SEATTLE, Washington, August 1, 2012 (ENS) – Six teenaged petitioners and their guardians Tuesday appealed their climate change lawsuit to the Washington State Supreme Court after a King County Superior Court judge dismissed the case.
The lawsuit against Governor Chris Gregoire and the heads of three state agencies is part of a series of coordinated legal actions in all 50 states to compel government action on climate change to protect the atmosphere for future generations.
These legal actions and the petitioners’ case are based on the public trust doctrine, which holds that government has a legal obligation to protect the resources that are essential for human survival and prosperity for the benefit of all.
The public trust doctrine maintains that these essential resources – rivers, groundwater, the seashore and in this case, the atmosphere – cannot be privatized or substantially impaired because they belong to everyone equally, even to those not yet born.
The petitioners argue that the government of Washington State cannot allow the privatization of the atmosphere by the wealthy and politically-connected corporations.
In legal documents presented to the State Supreme Court, the teenagers state, “The principle underlying the public trust doctrine can be traced from Roman Law through the Magna Carta to present-day jurisprudence.”

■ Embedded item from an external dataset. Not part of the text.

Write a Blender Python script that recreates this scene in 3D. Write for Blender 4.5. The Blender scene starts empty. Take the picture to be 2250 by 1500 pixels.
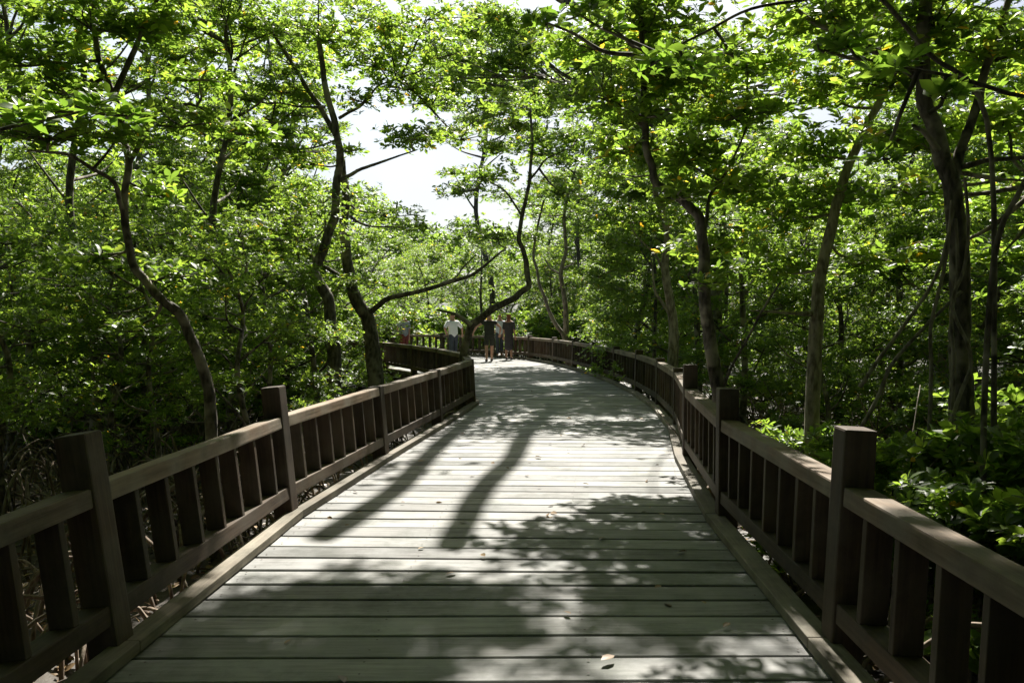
import bpy, bmesh, math, random
import numpy as np
from mathutils import Vector, Matrix
R = math.radians
sc = bpy.context.scene
COL = sc.collection

# ---------------------------------------------------------------- camera, sky, sun, exposure
F_PX, PITCH, CAM_H = 1750.0, math.atan(58/1750), 1.6
cam_d = bpy.data.cameras.new('camera'); cam = bpy.data.objects.new('camera', cam_d); COL.objects.link(cam)
cam.location = (0, 0, CAM_H); cam.rotation_euler = (R(90)-PITCH, 0, 0)
cam_d.sensor_width = 36; cam_d.lens = 36*F_PX/2250; cam_d.clip_end = 2000; cam_d.clip_start = 0.05
sc.camera = cam
SUN_EL, SUN_AZ = R(50), R(7.5)          # azimuth measured from +Y towards +X
w = bpy.data.worlds.new('World'); sc.world = w; w.use_nodes = True
nt = w.node_tree; bg = nt.nodes['Background']
sky = nt.nodes.new('ShaderNodeTexSky'); sky.sky_type = 'NISHITA'; sky.sun_disc = False
sky.sun_elevation = SUN_EL; sky.sun_rotation = SUN_AZ; sky.dust_density = 3.0; sky.air_density = 1.0
tcw = nt.nodes.new('ShaderNodeTexCoord'); nz = nt.nodes.new('ShaderNodeTexNoise'); nz.inputs['Scale'].default_value = 2.2; nz.inputs['Detail'].default_value = 5
nt.links.new(tcw.outputs['Generated'], nz.inputs[0])
dt = nt.nodes.new('ShaderNodeVectorMath'); dt.operation = 'DOT_PRODUCT'; dt.inputs[1].default_value = Vector((-.22, .93, .30)).normalized(); nt.links.new(tcw.outputs['Generated'], dt.inputs[0])
m1 = nt.nodes.new('ShaderNodeMapRange'); m1.inputs[1].default_value = .80; m1.inputs[2].default_value = .97; m1.interpolation_type = 'SMOOTHSTEP'; nt.links.new(dt.outputs['Value'], m1.inputs[0])
m2 = nt.nodes.new('ShaderNodeMapRange'); m2.inputs[1].default_value = .30; m2.inputs[2].default_value = .62; nt.links.new(nz.outputs['Fac'], m2.inputs[0])
mm = nt.nodes.new('ShaderNodeMath'); mm.operation = 'MULTIPLY'; nt.links.new(m1.outputs[0], mm.inputs[0]); nt.links.new(m2.outputs[0], mm.inputs[1])
mc = nt.nodes.new('ShaderNodeMix'); mc.data_type = 'RGBA'; nt.links.new(mm.outputs[0], mc.inputs[0]); nt.links.new(sky.outputs[0], mc.inputs[6]); mc.inputs[7].default_value = (9.0, 9.9, 10.4, 1)
nt.links.new(mc.outputs[2], bg.inputs[0]); bg.inputs[1].default_value = 0.05
sd = bpy.data.lights.new('sun', 'SUN'); sun = bpy.data.objects.new('sun', sd); COL.objects.link(sun)
sd.energy = 5.0; sd.angle = R(0.6); sd.color = (1, 0.95, 0.86)
S = Vector((math.sin(SUN_AZ)*math.cos(SUN_EL), math.cos(SUN_AZ)*math.cos(SUN_EL), math.sin(SUN_EL)))
sun.rotation_euler = S.to_track_quat('Z', 'Y').to_euler()
sc.view_settings.view_transform = 'Standard'; sc.view_settings.look = 'None'
sc.view_settings.exposure = 1.28; sc.view_settings.gamma = 1
sc.cycles.max_bounces = 8; sc.cycles.transmission_bounces = 4; sc.cycles.diffuse_bounces = 4
sc.cycles.use_denoising = True

GZ = -1.0    # level of the mud under the deck (deck top is z = 0)

# ---------------------------------------------------------------- helpers
def P(px, py, y):
    """world point seen at photo pixel (px,py) standing y metres ahead"""
    u = (px-1125)/F_PX; v = (750-py)/F_PX
    dy = math.cos(PITCH)+v*math.sin(PITCH); dz = -math.sin(PITCH)+v*math.cos(PITCH)
    return Vector((u*y/dy, y, CAM_H+dz*y/dy))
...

The doctrine is “rooted in the precept that some resources are so central to the well-being of the community that they must be protected by distinctive, judge-made principles,” their lawsuit states.
Petitioners Adora Svitak, Tallyn Lord, Harper Lord, Anna Iglitzin, Jacob Iglitzin, and Colin Sacket, acting by and through their respective guardians, are seeking several declarations from the court.

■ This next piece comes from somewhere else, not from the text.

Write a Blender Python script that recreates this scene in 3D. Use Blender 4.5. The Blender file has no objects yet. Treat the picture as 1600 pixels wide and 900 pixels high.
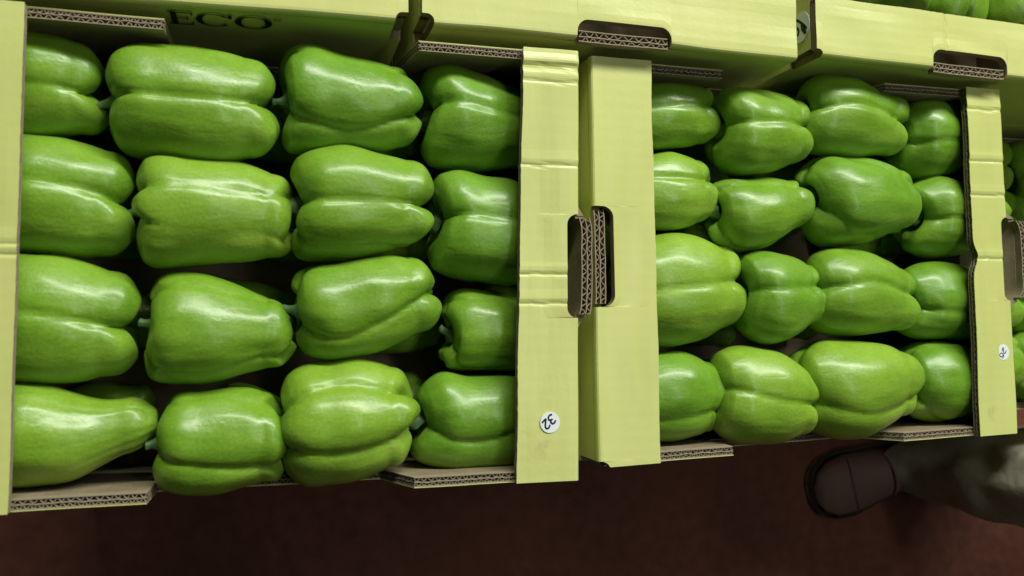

They want the court to declare that the atmosphere is a public trust resource, and that the State of Washington has a legal obligation, defined by best available science, to take affirmative action to protect the atmosphere and other public trust resources from greenhouse gas emissions.

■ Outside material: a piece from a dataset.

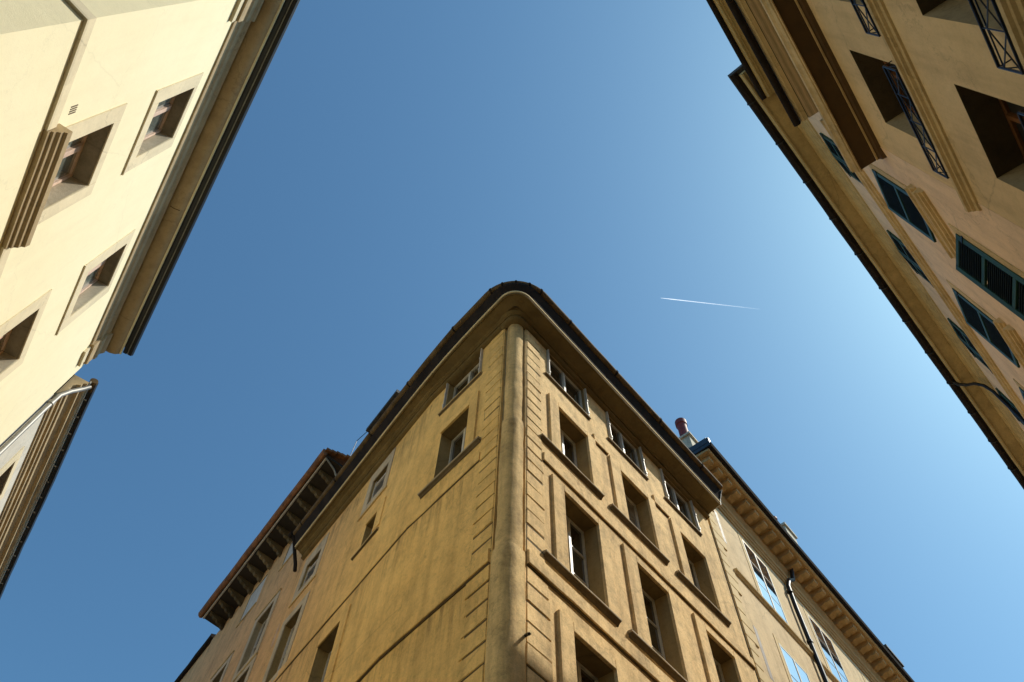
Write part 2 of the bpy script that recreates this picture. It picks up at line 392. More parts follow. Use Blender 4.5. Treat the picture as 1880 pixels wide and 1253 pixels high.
def eave_path(o, r, u_r, u_l, step=.5, narc=14, cut=None, draw=0.):
    """plan path round the corner building, offset o from its walls, rounded with radius r; from RF u_r to LF2 u_l"""
    def L(F): return F(0, o, -EYE), F.t
    (pr, tr), (pl, tl), (p2, t2) = L(RF), L(LF1), L(LF2)
    c = isect(pr, tr, pl, tl); bend = isect(pl, tl, p2, t2) if cut is None else LF1(cut, o, -EYE)
    # fillet between RF and LF1
    ang = tr.angle(tl); d = r/math.tan(ang/2)
    cen = c + (tr+tl).normalized()*(r/math.sin(ang/2))
    a0 = c+tr*d; a1 = c+tl*d
    path = []
    end = RF(u_r, o, -EYE); n = max(1, int((end-a0).length/step))
    for i in range(n): path.append((end.lerp(a0, i/n), RF.n, 1.))
    th0 = math.atan2((a0-cen).y, (a0-cen).x); th1 = math.atan2((a1-cen).y, (a1-cen).x)
    dth = th1-th0
    while dth > math.pi: dth -= 2*math.pi
    while dth < -math.pi: dth += 2*math.pi
    for i in range(narc+1):
        a = th0+dth*i/narc; v = Vector((math.cos(a), math.sin(a), 0))
        path.append((cen+v*r, v, 1.))
    nb = max(1, int((bend-a1).length/step))
    for i in range(1, nb): path.append((a1.lerp(bend, i/nb), LF1.n, 1.))
    path.append((bend, (LF1.n+LF2.n).normalized(), 1.))
    e2 = LF2(u_l, o-draw, -EYE); n = max(1, int((e2-bend).length/step))
    for i in range(1, n+1): path.append((bend.lerp(e2, i/n), LF2.n, 1.))
    if cut is not None:                            # ease the bend over a couple of metres
        k0 = len(path)-1
        while k0 > 0 and path[k0][1].dot(RF.n) < .2 and (path[k0][0]-cen).length > r+.25: k0 -= 1
        for _ in range(8):
            q = [p for p, _n, _s in path]
            for k in range(k0+2, len(path)-1): path[k] = (q[k]*.5+(q[k-1]+q[k+1])*.25, path[k][1], 1.)
    return path

# ================================================================== CORNER BUILDING
cb = thing('corner_building', 'ochre plastered corner house with a rounded stone corner column under dark eaves', 'building', RF(0, 0, -EYE))

RC = [(1.0, 1.97), (3.12, 4.11), (5.32, 6.30)]
rows = [(13.02, 14.83), (9.75, 11.89), (6.45, 8.59)]
att = [(.78, 2.10), (3.0, 4.27), (5.18, 6.42)]
holes = [(a, b, 15.86, 17.10, .16) for a, b in att]
for z0, z1 in rows: holes += [(a, b, z0, z1, .33, .02) for a, b in RC]
mb = MB(); wall(mb, RF, .0, 7.25, -EYE, 17.6, holes)
# return walls in the recess beside the column, party wall on the far end
mb.quad(RF(0, 0, -EYE), RF(0, -.07, -EYE), RF(0, -.07, 17.4), RF(0, 0, 17.4))
mb.quad(RF(7.25, 0, -EYE), RF(7.25, -7, -EYE), RF(7.25, -7, 17.6), RF(7.25, 0, 17.6))
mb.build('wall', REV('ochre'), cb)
L1H = [(.80, 2.0, 15.92, 17.12, .22), (1.0, 1.97, 13.02, 14.85, .33, .02)]
L2H = [(1.83, 2.55, 15.62, 16.62, .12), (1.72, 2.22, 13.85, 14.58, .2), (4.95, 5.72, 15.45, 16.42, .12), (2.14, 3.03, 9.3, 11.66, .3), (4.94, 5.80, 12.55, 14.42, .22)]
mb = MB(); wall(mb, LF1, 0, UB, -EYE, 17.6, L1H)
mb.quad(LF1(0, 0, -EYE), LF1(0, -.07, -EYE), LF1(0, -.07, 17.4), LF1(0, 0, 17.4))
wall(mb, LF2, 0, 6.35, -EYE, 17.6, L2H)
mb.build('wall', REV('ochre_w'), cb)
# core behind the column
mb = MB()
for F in (RF, LF1): mb.quad(F(.02, -.06, -EYE), F(-.2, -.06, -EYE), F(-.2, -.06, 17.4), F(.02, -.06, 17.4))
mb.build('column_recess', M['recess_shade'], cb)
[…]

They also want the court to declare that the State is breaching its fiduciary duty to protect public trust resources. Finally, they are seeking and order from the court directing the State to fulfill its public trust responsibilities by implementing an emissions reduction plan.
“Time is of the essence,” says the youths’ attorney Andrea Rodgers Harris. “Every day the State kicks the can down the road for future generations to address the climate crisis, it gets more likely that the public trust resources of this State will continue to be impaired to the point of destruction.”
In their appeal, the teenagers use Governor Gregoire’s own warning that “Washington is particularly vulnerable to the impacts of climate change” to make their case.
“Our children will be forced to address unprecedented crises since their government has failed to take meaningful action to protect their interests in the critical natural resources of the state,” said Joyce Svitak, the mother of 14-year-old petitioner Adora Svitak.
Adora is a member of the iMatter Youth Council, a network of youth climate activists who stand up for their right to a sustainable future. She has delivered a TED lecture and coordinates a TEDx conference, and she is an internationally published author, known for her essays, stories, poems, blogs, and full-length books. She has appeared on national and international media, including CNN, NBC, ABC, Voice of America, and the BBC.
The Atmospheric Trust Legal Effort is coordinated and supported by the nonprofit group Our Children’s Trust whose members are mothers, fathers, grandparents, aunts, uncles, teachers. “We are adults, part of the ruling generation, and we care about the future of our children – and their children’s children,” the group explained in a statement announcing the appeal.
NASA climate scientist Dr. James Hansen submitted a declaration supporting the youths’ appeal to the Washington Supreme Court in which he states, “Further delay of meaningful action to address climate change vastly increases the risk of irretrievable damage to the climate system. Delaying action to return the atmospheric CO2 concentration to approximately 350 ppm by the end of the century may doom the prospect of stabilizing the Earth’s climate system and mitigating human suffering.”
Several faith-based groups submitted a brief in support of the youths, arguing that the inequities of climate change threaten human rights and that international human rights law is applicable in this Atmospheric Trust Litigation case.
In their brief the groups draw the court’s attention to “the important link between climate-induced rights impacts and the diverse calls of faith-based communities for moral action on climate change.”
The faith-based groups signing the amicus brief include: the Evangelical Lutheran Church Faith Action Network, the Pacific Northwest Conference of Christ, the Pacific Northwest Conference of the United Methodist Church, the Right Reverend Gregory Rickel, VIII Bishop of Olympia, the Episcopal Church in western Washington, the Sisters of St. Joseph of Peace and Washington Unitarian Universalist Voices for Justice.
“The time for the State to act is now,” said attorney Harris, “and the public trust doctrine is the source of law that requires the State to act.”